### Task details
Every line of the material below should be repeated exactly.

+ + + + +

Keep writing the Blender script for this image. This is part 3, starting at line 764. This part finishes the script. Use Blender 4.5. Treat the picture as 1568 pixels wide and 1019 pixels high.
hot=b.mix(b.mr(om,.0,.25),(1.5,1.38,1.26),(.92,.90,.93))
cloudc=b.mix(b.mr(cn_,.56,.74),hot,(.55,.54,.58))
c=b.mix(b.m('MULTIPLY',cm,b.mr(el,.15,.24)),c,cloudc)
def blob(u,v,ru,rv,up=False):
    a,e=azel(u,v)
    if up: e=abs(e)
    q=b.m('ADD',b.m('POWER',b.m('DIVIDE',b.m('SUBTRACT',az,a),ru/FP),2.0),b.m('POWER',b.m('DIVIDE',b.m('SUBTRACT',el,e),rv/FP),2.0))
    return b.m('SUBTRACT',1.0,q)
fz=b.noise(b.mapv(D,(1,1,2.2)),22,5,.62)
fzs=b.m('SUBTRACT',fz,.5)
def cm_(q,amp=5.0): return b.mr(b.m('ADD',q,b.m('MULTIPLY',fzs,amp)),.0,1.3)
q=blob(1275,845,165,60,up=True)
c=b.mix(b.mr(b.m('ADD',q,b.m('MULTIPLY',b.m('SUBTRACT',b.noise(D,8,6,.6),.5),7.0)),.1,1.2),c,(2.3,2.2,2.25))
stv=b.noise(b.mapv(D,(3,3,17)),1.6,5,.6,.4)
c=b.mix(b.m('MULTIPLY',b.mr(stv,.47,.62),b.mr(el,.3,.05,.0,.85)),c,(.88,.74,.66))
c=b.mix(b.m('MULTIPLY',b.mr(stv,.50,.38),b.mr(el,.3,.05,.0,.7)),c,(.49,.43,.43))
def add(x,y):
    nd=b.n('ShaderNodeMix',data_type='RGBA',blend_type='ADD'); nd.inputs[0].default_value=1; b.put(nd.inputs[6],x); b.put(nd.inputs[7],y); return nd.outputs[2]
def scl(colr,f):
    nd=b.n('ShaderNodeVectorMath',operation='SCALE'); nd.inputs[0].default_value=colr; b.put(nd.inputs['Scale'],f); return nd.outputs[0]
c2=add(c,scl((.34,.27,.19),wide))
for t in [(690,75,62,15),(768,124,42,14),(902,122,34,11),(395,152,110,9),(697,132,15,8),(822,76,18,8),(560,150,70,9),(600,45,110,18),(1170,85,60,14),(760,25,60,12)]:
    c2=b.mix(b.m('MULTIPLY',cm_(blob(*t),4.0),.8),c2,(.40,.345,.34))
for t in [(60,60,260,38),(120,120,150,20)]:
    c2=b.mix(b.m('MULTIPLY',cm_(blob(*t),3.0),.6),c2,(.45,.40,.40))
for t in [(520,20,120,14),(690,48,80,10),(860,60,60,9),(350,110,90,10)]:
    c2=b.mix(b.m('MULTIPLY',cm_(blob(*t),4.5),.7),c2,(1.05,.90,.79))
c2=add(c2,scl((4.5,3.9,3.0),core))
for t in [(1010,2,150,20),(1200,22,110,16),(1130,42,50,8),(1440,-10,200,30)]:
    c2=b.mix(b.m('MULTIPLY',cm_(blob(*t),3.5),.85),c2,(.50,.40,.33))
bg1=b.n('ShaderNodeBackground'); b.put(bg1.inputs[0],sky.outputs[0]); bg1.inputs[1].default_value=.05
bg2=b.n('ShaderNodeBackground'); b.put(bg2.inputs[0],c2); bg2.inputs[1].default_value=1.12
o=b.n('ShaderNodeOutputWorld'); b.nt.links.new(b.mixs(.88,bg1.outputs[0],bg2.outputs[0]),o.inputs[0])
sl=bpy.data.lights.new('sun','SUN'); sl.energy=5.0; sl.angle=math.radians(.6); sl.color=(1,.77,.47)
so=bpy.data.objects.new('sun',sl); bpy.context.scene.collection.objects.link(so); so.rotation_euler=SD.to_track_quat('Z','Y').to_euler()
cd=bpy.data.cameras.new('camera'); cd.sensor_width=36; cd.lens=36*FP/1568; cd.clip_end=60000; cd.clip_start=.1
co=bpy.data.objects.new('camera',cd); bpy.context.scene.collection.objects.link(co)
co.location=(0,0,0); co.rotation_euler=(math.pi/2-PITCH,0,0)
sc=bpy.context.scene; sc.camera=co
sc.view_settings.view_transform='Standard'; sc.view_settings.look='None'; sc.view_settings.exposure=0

+ + + + +

### Finished exercise
Keep writing the Blender script for this image. This is part 3, starting at line 764. This part finishes the script. Use Blender 4.5. Treat the picture as 1568 pixels wide and 1019 pixels high.
hot=b.mix(b.mr(om,.0,.25),(1.5,1.38,1.26),(.92,.90,.93))
cloudc=b.mix(b.mr(cn_,.56,.74),hot,(.55,.54,.58))
c=b.mix(b.m('MULTIPLY',cm,b.mr(el,.15,.24)),c,cloudc)
def blob(u,v,ru,rv,up=False):
    a,e=azel(u,v)
    if up: e=abs(e)
    q=b.m('ADD',b.m('POWER',b.m('DIVIDE',b.m('SUBTRACT',az,a),ru/FP),2.0),b.m('POWER',b.m('DIVIDE',b.m('SUBTRACT',el,e),rv/FP),2.0))
    return b.m('SUBTRACT',1.0,q)
fz=b.noise(b.mapv(D,(1,1,2.2)),22,5,.62)
fzs=b.m('SUBTRACT',fz,.5)
def cm_(q,amp=5.0): return b.mr(b.m('ADD',q,b.m('MULTIPLY',fzs,amp)),.0,1.3)
q=blob(1275,845,165,60,up=True)
c=b.mix(b.mr(b.m('ADD',q,b.m('MULTIPLY',b.m('SUBTRACT',b.noise(D,8,6,.6),.5),7.0)),.1,1.2),c,(2.3,2.2,2.25))
stv=b.noise(b.mapv(D,(3,3,17)),1.6,5,.6,.4)
c=b.mix(b.m('MULTIPLY',b.mr(stv,.47,.62),b.mr(el,.3,.05,.0,.85)),c,(.88,.74,.66))
c=b.mix(b.m('MULTIPLY',b.mr(stv,.50,.38),b.mr(el,.3,.05,.0,.7)),c,(.49,.43,.43))
def add(x,y):
    nd=b.n('ShaderNodeMix',data_type='RGBA',blend_type='ADD'); nd.inputs[0].default_value=1; b.put(nd.inputs[6],x); b.put(nd.inputs[7],y); return nd.outputs[2]
def scl(colr,f):
    nd=b.n('ShaderNodeVectorMath',operation='SCALE'); nd.inputs[0].default_value=colr; b.put(nd.inputs['Scale'],f); return nd.outputs[0]
c2=add(c,scl((.34,.27,.19),wide))
for t in [(690,75,62,15),(768,124,42,14),(902,122,34,11),(395,152,110,9),(697,132,15,8),(822,76,18,8),(560,150,70,9),(600,45,110,18),(1170,85,60,14),(760,25,60,12)]:
    c2=b.mix(b.m('MULTIPLY',cm_(blob(*t),4.0),.8),c2,(.40,.345,.34))
for t in [(60,60,260,38),(120,120,150,20)]:
    c2=b.mix(b.m('MULTIPLY',cm_(blob(*t),3.0),.6),c2,(.45,.40,.40))
for t in [(520,20,120,14),(690,48,80,10),(860,60,60,9),(350,110,90,10)]:
    c2=b.mix(b.m('MULTIPLY',cm_(blob(*t),4.5),.7),c2,(1.05,.90,.79))
c2=add(c2,scl((4.5,3.9,3.0),core))
for t in [(1010,2,150,20),(1200,22,110,16),(1130,42,50,8),(1440,-10,200,30)]:
    c2=b.mix(b.m('MULTIPLY',cm_(blob(*t),3.5),.85),c2,(.50,.40,.33))
bg1=b.n('ShaderNodeBackground'); b.put(bg1.inputs[0],sky.outputs[0]); bg1.inputs[1].default_value=.05
bg2=b.n('ShaderNodeBackground'); b.put(bg2.inputs[0],c2); bg2.inputs[1].default_value=1.12
o=b.n('ShaderNodeOutputWorld'); b.nt.links.new(b.mixs(.88,bg1.outputs[0],bg2.outputs[0]),o.inputs[0])
sl=bpy.data.lights.new('sun','SUN'); sl.energy=5.0; sl.angle=math.radians(.6); sl.color=(1,.77,.47)
so=bpy.data.objects.new('sun',sl); bpy.context.scene.collection.objects.link(so); so.rotation_euler=SD.to_track_quat('Z','Y').to_euler()
cd=bpy.data.cameras.new('camera'); cd.sensor_width=36; cd.lens=36*FP/1568; cd.clip_end=60000; cd.clip_start=.1
co=bpy.data.objects.new('camera',cd); bpy.context.scene.collection.objects.link(co)
co.location=(0,0,0); co.rotation_euler=(math.pi/2-PITCH,0,0)
sc=bpy.context.scene; sc.camera=co
sc.view_settings.view_transform='Standard'; sc.view_settings.look='None'; sc.view_settings.exposure=0